Eclipse Archive

Associate Editor, 2012-Present

An attentive user of the Internet Archive might also chart the periodicity of Eclipse. From the twenty-three titles featured in the site’s first capture (February 15, 2002) to the most recent snapshot (November 10, 2012), a series of discrete archival release dates have been broken down for the reader. It is as though Dworkin is continually editing a magazine that is only periodically distributed by an unpredictable algorithmic publisher. In this sense, the online ‘archive’—already more akin to a special collection or perverse library—verges on the formal properties of the periodical, the generic conventions of which anticipate so much of the time-stamped internet. Here, the orbit of our hermeneutic circle returns to L=A=N=G=U=A=G=E magazine, featured in each capture, dating way back to the origin of Eclipse. This continual republication reminds us that the L=A=N=G=U=A=G=E Distributing Service photocopied as many issues of its own magazine as were ever printed in the first place.
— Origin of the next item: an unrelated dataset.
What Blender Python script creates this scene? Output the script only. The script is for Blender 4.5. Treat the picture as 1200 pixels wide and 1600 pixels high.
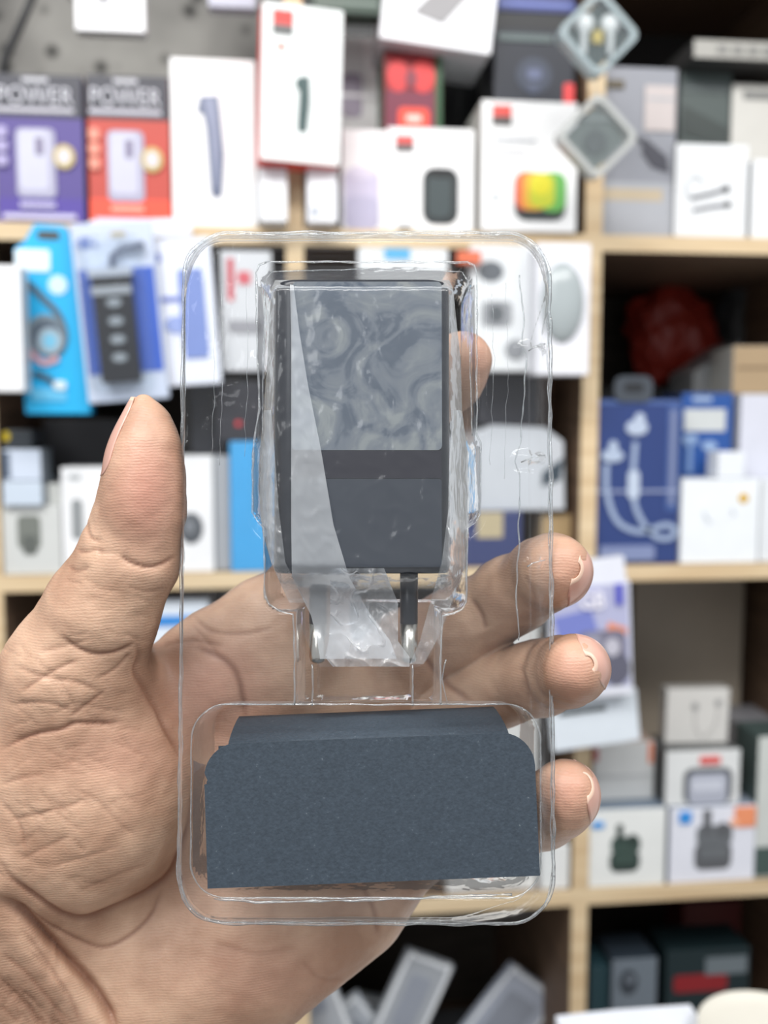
import bpy, bmesh, math, random
import numpy as np
from mathutils import Matrix, Vector, Euler, noise

for o in list(bpy.data.objects): bpy.data.objects.remove(o)
scene = bpy.context.scene
COL = scene.collection
random.seed(4)
R = math.radians

# ------------------------------------------------------------------ camera
FPX = 1500.0                       # focal length in pixels of a 1200x1600 picture
CAM = Vector((0, 0, 1.40))
ROT = Euler((R(90 - 5.5), 0, R(-6.2)), 'XYZ')
cd = bpy.data.cameras.new('camera'); cam = bpy.data.objects.new('camera', cd); COL.objects.link(cam)
cam.location = CAM; cam.rotation_euler = ROT
cd.sensor_fit = 'VERTICAL'; cd.sensor_height = 24; cd.sensor_width = 18
cd.lens = 24 * FPX / 1600
cd.clip_start = 0.01; cd.clip_end = 50
cd.dof.use_dof = True; cd.dof.focus_distance = 0.240; cd.dof.aperture_fstop = 6.6
scene.camera = cam

# ------------------------------------------------------------------ view, world, lights
vs = scene.view_settings
vs.view_transform = 'Standard'; vs.look = 'None'; vs.gamma = 1; vs.use_curve_mapping = False
vs.exposure = -0.10
scene.cycles.transparent_max_bounces = 32
w = bpy.data.worlds.new('world'); scene.world = w; w.use_nodes = True
w.node_tree.nodes['Background'].inputs[0].default_value = (0.93, 0.96, 1.0, 1)
w.node_tree.nodes['Background'].inputs[1].default_value = 0.62

def area(name, loc, target, sx, sy, power, col=(1, 1, 1)):
    l = bpy.data.lights.new(name, 'AREA'); l.shape = 'RECTANGLE'; l.size = sx; l.size_y = sy
    l.energy = power; l.color = col
    o = bpy.data.objects.new(name, l); COL.objects.link(o); o.location = loc
    o.rotation_euler = (Vector(target) - Vector(loc)).to_track_quat('-Z', 'Y').to_euler()
    return o
area('ceiling_lamp_light', (-0.45, -0.22, 2.65), (-0.05, 0.75, 1.2), 1.3, 0.35, 27, (1, 0.985, 0.96))
area('ceiling_lamp_light', (0.85, -0.55, 2.75), (0.1, 0.8, 1.2), 1.3, 0.35, 22, (1, 0.985, 0.96))
area('ceiling_lamp_light', (-0.9, -1.2, 2.5), (0.0, 0.8, 1.2), 0.6, 1.2, 12, (0.96, 0.98, 1))

# ------------------------------------------------------------------ pixel helpers
CM = Matrix.Translation(CAM) @ ROT.to_matrix().to_4x4()
# camera-aligned frame with x right, y forward, z up
FM = CM @ Matrix(((1, 0, 0, 0), (0, 0, 1, 0), (0, -1, 0, 0), (0, 0, 0, 1)))
FM = Matrix.Translation(CAM) @ Euler((R(-5.5), 0, 0)).to_matrix().to_4x4() if False else \
     Matrix.Translation(CAM) @ (Matrix.Rotation(R(-6.2), 4, 'Z') @ Matrix.Rotation(R(-5.5), 4, 'X'))

def ray(px, py):
    return (FM.to_3x3() @ Vector(((px - 600) / FPX, 1, (800 - py) / FPX)))
def on_y(px, py, Y):
    r = ray(px, py); t = (Y - CAM.y) / r.y
    return CAM + r * t

# ------------------------------------------------------------------ materials
def lin(c):
    c = c / 255.0
    return c / 12.92 if c <= 0.04045 else ((c + 0.055) / 1.055) ** 2.4
def rgb(c): return (lin(c[0]), lin(c[1]), lin(c[2]), 1)
MATS = {}
def mat(col, rough=0.55, metal=0.0, key=None):
    k = key or ('m', tuple(col), rough, metal)
    if k in MATS: return MATS[k]
    m = bpy.data.materials.new('paint_%d_%d_%d' % tuple(col)); m.use_nodes = True
    nt = m.node_tree; b = nt.nodes['Principled BSDF']
    b.inputs['Roughness'].default_value = rough; b.inputs['Metallic'].default_value = metal
    n = nt.nodes.new('ShaderNodeTexNoise'); n.inputs['Scale'].default_value = 30
    tc = nt.nodes.new('ShaderNodeTexCoord'); nt.links.new(tc.outputs['Object'], n.inputs['Vector'])
    mx = nt.nodes.new('ShaderNodeMix'); mx.data_type = 'RGBA'
    c = rgb(col)
    mx.inputs['A'].default_value = tuple(v * 0.93 for v in c[:3]) + (1,)
    mx.inputs['B'].default_value = tuple(min(1, v * 1.05) for v in c[:3]) + (1,)
    nt.links.new(n.outputs['Fac'], mx.inputs['Factor']); nt.links.new(mx.outputs['Result'], b.inputs['Base Color'])
    MATS[k] = m
    return m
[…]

Time aside, the remnants of Eclipse alert us to how the site was used. Only the most popular works are captured. A web crawler called Alexa (another homage to the burning library) determines what is shown and how often sites are captured. There was not enough time for the images of Gil Ott’s Paper Air magazine to be paged through, nor enough exposure for Clark Coolidge’s Polaroid to be fully captured. Other facets of the archival interface are not captured at all: javascript navigational tools and unrecorded images mar the page with “Error” notifications, red X’s, and broken symbols. In this glitch-ridden record, the persistent presence of L=A=N=G=U=A=G=E marks the magazine’s continued use. Given that the name of the magazine is often applied to the expanded field of Language writing—up to and including a 2011 issue of the American Book Review—popular curiosity and course syllabi are sure to maintain the magazine’s Alexa ranking. Unlike paper books, whose sustained use promises disintegration, frequently accessed digital objects are only more likely to endure.

If the Internet Archive maps the temporal and spatial conditions of the database, the variable formats of Eclipse’s facsimile images tell the most remarkable narratives. For the first four years of operation, the images were all presented in Graphics Interchange Format (GIF), on a highly compressed grey scale. Starting in 2006, these GIF files were gradually replaced by higher resolution JPEG files in full color. A few texts remain in GIF, with L=A=N=G=U=A=G=E magazine notable among them. This lossy format perfectly reflects the earliest stages of the periodical’s publication patterns. Poorly transcoded images of the magazine transport the reader to a medial environment of Xerox and photocopy, of distributing services and mail networks. This is the bibliographic paradox of compression. Beneath the accelerating arc toward greater “fidelity” to analogue formats, there is a strange magic in the lo-fi betrayal of the GIF image. Dispelling the illusion of immediacy, the lossy format reveals deep layers of technical remediation while pointing to the historical specificity of both original and facsimile. Enfolding the book within the mechanism of the format, the material conditions of both may only come to light in a moment when preservation is overshadowed by accessibility, when the archivist is eclipsed by the algorithm.